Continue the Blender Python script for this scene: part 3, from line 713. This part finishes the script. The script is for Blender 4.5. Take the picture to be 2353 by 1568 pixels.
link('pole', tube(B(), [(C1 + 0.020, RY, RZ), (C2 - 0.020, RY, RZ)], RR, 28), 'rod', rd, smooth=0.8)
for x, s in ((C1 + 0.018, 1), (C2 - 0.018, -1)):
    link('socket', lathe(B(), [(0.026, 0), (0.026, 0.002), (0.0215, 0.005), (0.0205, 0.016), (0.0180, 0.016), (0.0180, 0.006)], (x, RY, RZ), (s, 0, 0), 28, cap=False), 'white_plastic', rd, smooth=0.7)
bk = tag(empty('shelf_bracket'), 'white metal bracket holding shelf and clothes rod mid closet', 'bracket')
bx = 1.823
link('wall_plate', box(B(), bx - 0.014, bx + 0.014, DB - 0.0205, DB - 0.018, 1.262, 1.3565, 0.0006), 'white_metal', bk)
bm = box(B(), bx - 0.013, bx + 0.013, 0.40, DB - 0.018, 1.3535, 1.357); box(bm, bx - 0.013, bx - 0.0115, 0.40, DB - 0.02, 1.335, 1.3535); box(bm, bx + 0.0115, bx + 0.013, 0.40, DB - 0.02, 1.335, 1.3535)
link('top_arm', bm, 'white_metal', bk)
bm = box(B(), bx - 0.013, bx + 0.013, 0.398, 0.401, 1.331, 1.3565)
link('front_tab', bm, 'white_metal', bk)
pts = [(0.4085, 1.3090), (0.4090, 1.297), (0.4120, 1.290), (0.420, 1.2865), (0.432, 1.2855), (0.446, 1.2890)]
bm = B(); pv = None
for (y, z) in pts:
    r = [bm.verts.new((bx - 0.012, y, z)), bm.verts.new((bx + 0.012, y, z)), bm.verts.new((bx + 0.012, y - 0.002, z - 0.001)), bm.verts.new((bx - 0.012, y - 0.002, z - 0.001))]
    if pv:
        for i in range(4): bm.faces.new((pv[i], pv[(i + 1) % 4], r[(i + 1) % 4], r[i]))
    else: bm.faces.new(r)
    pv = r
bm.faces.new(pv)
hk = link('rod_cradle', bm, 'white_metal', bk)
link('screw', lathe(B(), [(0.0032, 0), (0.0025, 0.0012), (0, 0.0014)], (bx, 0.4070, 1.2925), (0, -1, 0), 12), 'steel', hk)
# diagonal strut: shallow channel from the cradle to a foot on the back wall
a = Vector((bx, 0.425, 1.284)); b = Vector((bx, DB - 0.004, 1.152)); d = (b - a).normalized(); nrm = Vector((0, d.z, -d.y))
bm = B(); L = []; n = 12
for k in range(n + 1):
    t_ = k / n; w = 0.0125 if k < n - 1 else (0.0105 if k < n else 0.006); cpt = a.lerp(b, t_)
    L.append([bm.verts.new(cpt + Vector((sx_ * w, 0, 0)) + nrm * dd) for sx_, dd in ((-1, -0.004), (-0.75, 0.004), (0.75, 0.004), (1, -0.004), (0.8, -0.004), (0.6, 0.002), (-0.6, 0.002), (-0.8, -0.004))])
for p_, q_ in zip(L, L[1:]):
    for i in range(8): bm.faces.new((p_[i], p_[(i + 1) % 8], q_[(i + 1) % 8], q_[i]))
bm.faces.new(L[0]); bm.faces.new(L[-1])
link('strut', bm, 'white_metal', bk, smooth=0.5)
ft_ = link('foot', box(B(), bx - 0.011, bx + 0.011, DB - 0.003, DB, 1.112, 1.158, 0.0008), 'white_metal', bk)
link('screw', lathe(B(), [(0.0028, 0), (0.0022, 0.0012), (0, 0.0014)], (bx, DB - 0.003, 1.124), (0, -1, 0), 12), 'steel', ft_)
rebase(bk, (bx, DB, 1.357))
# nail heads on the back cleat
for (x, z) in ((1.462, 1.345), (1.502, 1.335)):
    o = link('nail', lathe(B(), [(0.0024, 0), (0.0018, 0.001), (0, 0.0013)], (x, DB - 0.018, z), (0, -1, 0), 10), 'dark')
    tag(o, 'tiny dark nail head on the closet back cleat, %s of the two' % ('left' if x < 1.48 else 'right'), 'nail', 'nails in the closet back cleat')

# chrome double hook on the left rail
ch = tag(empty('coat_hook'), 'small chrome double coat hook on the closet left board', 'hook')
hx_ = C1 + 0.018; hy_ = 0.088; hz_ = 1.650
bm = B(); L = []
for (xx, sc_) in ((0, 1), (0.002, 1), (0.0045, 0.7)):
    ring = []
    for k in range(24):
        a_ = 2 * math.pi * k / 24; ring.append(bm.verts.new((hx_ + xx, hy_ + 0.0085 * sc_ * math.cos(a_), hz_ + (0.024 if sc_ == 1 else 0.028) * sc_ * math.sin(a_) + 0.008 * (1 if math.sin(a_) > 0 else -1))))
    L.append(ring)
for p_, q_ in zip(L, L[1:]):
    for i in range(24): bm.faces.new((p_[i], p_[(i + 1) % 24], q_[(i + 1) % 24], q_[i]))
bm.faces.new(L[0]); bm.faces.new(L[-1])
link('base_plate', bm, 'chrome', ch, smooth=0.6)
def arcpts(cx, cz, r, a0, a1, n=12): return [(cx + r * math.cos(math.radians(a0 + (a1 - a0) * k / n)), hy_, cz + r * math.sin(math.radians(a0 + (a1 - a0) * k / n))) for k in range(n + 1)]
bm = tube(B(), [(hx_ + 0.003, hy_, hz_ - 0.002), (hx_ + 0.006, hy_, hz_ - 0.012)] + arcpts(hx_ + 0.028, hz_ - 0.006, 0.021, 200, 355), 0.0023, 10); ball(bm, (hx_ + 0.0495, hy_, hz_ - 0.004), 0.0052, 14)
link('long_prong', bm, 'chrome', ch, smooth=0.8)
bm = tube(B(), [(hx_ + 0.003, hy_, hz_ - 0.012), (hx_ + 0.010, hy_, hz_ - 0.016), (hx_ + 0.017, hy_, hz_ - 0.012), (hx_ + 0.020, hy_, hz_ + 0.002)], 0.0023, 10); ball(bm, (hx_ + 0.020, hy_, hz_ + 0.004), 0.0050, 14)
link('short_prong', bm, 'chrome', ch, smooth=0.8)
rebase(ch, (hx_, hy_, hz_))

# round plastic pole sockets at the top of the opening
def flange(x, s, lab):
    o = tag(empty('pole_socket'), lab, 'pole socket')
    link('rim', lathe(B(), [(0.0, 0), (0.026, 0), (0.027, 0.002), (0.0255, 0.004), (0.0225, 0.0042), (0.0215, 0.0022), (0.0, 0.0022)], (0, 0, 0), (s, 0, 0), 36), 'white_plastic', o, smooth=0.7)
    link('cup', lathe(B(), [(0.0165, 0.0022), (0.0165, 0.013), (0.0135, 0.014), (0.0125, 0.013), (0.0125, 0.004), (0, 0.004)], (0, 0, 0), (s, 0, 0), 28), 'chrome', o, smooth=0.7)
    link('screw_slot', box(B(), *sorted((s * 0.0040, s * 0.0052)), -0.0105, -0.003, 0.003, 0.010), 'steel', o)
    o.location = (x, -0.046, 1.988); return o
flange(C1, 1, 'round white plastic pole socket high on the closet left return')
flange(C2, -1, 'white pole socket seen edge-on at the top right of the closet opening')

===

§ Required task:
Repeat the listing in full, keeping every line exactly as it is.

§ Response:
Continue the Blender Python script for this scene: part 3, from line 713. This part finishes the script. The script is for Blender 4.5. Take the picture to be 2353 by 1568 pixels.
link('pole', tube(B(), [(C1 + 0.020, RY, RZ), (C2 - 0.020, RY, RZ)], RR, 28), 'rod', rd, smooth=0.8)
for x, s in ((C1 + 0.018, 1), (C2 - 0.018, -1)):
    link('socket', lathe(B(), [(0.026, 0), (0.026, 0.002), (0.0215, 0.005), (0.0205, 0.016), (0.0180, 0.016), (0.0180, 0.006)], (x, RY, RZ), (s, 0, 0), 28, cap=False), 'white_plastic', rd, smooth=0.7)
bk = tag(empty('shelf_bracket'), 'white metal bracket holding shelf and clothes rod mid closet', 'bracket')
bx = 1.823
link('wall_plate', box(B(), bx - 0.014, bx + 0.014, DB - 0.0205, DB - 0.018, 1.262, 1.3565, 0.0006), 'white_metal', bk)
bm = box(B(), bx - 0.013, bx + 0.013, 0.40, DB - 0.018, 1.3535, 1.357); box(bm, bx - 0.013, bx - 0.0115, 0.40, DB - 0.02, 1.335, 1.3535); box(bm, bx + 0.0115, bx + 0.013, 0.40, DB - 0.02, 1.335, 1.3535)
link('top_arm', bm, 'white_metal', bk)
bm = box(B(), bx - 0.013, bx + 0.013, 0.398, 0.401, 1.331, 1.3565)
link('front_tab', bm, 'white_metal', bk)
pts = [(0.4085, 1.3090), (0.4090, 1.297), (0.4120, 1.290), (0.420, 1.2865), (0.432, 1.2855), (0.446, 1.2890)]
bm = B(); pv = None
for (y, z) in pts:
    r = [bm.verts.new((bx - 0.012, y, z)), bm.verts.new((bx + 0.012, y, z)), bm.verts.new((bx + 0.012, y - 0.002, z - 0.001)), bm.verts.new((bx - 0.012, y - 0.002, z - 0.001))]
    if pv:
        for i in range(4): bm.faces.new((pv[i], pv[(i + 1) % 4], r[(i + 1) % 4], r[i]))
    else: bm.faces.new(r)
    pv = r
bm.faces.new(pv)
hk = link('rod_cradle', bm, 'white_metal', bk)
link('screw', lathe(B(), [(0.0032, 0), (0.0025, 0.0012), (0, 0.0014)], (bx, 0.4070, 1.2925), (0, -1, 0), 12), 'steel', hk)
# diagonal strut: shallow channel from the cradle to a foot on the back wall
a = Vector((bx, 0.425, 1.284)); b = Vector((bx, DB - 0.004, 1.152)); d = (b - a).normalized(); nrm = Vector((0, d.z, -d.y))
bm = B(); L = []; n = 12
for k in range(n + 1):
    t_ = k / n; w = 0.0125 if k < n - 1 else (0.0105 if k < n else 0.006); cpt = a.lerp(b, t_)
    L.append([bm.verts.new(cpt + Vector((sx_ * w, 0, 0)) + nrm * dd) for sx_, dd in ((-1, -0.004), (-0.75, 0.004), (0.75, 0.004), (1, -0.004), (0.8, -0.004), (0.6, 0.002), (-0.6, 0.002), (-0.8, -0.004))])
for p_, q_ in zip(L, L[1:]):
    for i in range(8): bm.faces.new((p_[i], p_[(i + 1) % 8], q_[(i + 1) % 8], q_[i]))
bm.faces.new(L[0]); bm.faces.new(L[-1])
link('strut', bm, 'white_metal', bk, smooth=0.5)
ft_ = link('foot', box(B(), bx - 0.011, bx + 0.011, DB - 0.003, DB, 1.112, 1.158, 0.0008), 'white_metal', bk)
link('screw', lathe(B(), [(0.0028, 0), (0.0022, 0.0012), (0, 0.0014)], (bx, DB - 0.003, 1.124), (0, -1, 0), 12), 'steel', ft_)
rebase(bk, (bx, DB, 1.357))
# nail heads on the back cleat
for (x, z) in ((1.462, 1.345), (1.502, 1.335)):
    o = link('nail', lathe(B(), [(0.0024, 0), (0.0018, 0.001), (0, 0.0013)], (x, DB - 0.018, z), (0, -1, 0), 10), 'dark')
    tag(o, 'tiny dark nail head on the closet back cleat, %s of the two' % ('left' if x < 1.48 else 'right'), 'nail', 'nails in the closet back cleat')

# chrome double hook on the left rail
ch = tag(empty('coat_hook'), 'small chrome double coat hook on the closet left board', 'hook')
hx_ = C1 + 0.018; hy_ = 0.088; hz_ = 1.650
bm = B(); L = []
for (xx, sc_) in ((0, 1), (0.002, 1), (0.0045, 0.7)):
    ring = []
    for k in range(24):
        a_ = 2 * math.pi * k / 24; ring.append(bm.verts.new((hx_ + xx, hy_ + 0.0085 * sc_ * math.cos(a_), hz_ + (0.024 if sc_ == 1 else 0.028) * sc_ * math.sin(a_) + 0.008 * (1 if math.sin(a_) > 0 else -1))))
    L.append(ring)
for p_, q_ in zip(L, L[1:]):
    for i in range(24): bm.faces.new((p_[i], p_[(i + 1) % 24], q_[(i + 1) % 24], q_[i]))
bm.faces.new(L[0]); bm.faces.new(L[-1])
link('base_plate', bm, 'chrome', ch, smooth=0.6)
def arcpts(cx, cz, r, a0, a1, n=12): return [(cx + r * math.cos(math.radians(a0 + (a1 - a0) * k / n)), hy_, cz + r * math.sin(math.radians(a0 + (a1 - a0) * k / n))) for k in range(n + 1)]
bm = tube(B(), [(hx_ + 0.003, hy_, hz_ - 0.002), (hx_ + 0.006, hy_, hz_ - 0.012)] + arcpts(hx_ + 0.028, hz_ - 0.006, 0.021, 200, 355), 0.0023, 10); ball(bm, (hx_ + 0.0495, hy_, hz_ - 0.004), 0.0052, 14)
link('long_prong', bm, 'chrome', ch, smooth=0.8)
bm = tube(B(), [(hx_ + 0.003, hy_, hz_ - 0.012), (hx_ + 0.010, hy_, hz_ - 0.016), (hx_ + 0.017, hy_, hz_ - 0.012), (hx_ + 0.020, hy_, hz_ + 0.002)], 0.0023, 10); ball(bm, (hx_ + 0.020, hy_, hz_ + 0.004), 0.0050, 14)
link('short_prong', bm, 'chrome', ch, smooth=0.8)
rebase(ch, (hx_, hy_, hz_))

# round plastic pole sockets at the top of the opening
def flange(x, s, lab):
    o = tag(empty('pole_socket'), lab, 'pole socket')
    link('rim', lathe(B(), [(0.0, 0), (0.026, 0), (0.027, 0.002), (0.0255, 0.004), (0.0225, 0.0042), (0.0215, 0.0022), (0.0, 0.0022)], (0, 0, 0), (s, 0, 0), 36), 'white_plastic', o, smooth=0.7)
    link('cup', lathe(B(), [(0.0165, 0.0022), (0.0165, 0.013), (0.0135, 0.014), (0.0125, 0.013), (0.0125, 0.004), (0, 0.004)], (0, 0, 0), (s, 0, 0), 28), 'chrome', o, smooth=0.7)
    link('screw_slot', box(B(), *sorted((s * 0.0040, s * 0.0052)), -0.0105, -0.003, 0.003, 0.010), 'steel', o)
    o.location = (x, -0.046, 1.988); return o
flange(C1, 1, 'round white plastic pole socket high on the closet left return')
flange(C2, -1, 'white pole socket seen edge-on at the top right of the closet opening')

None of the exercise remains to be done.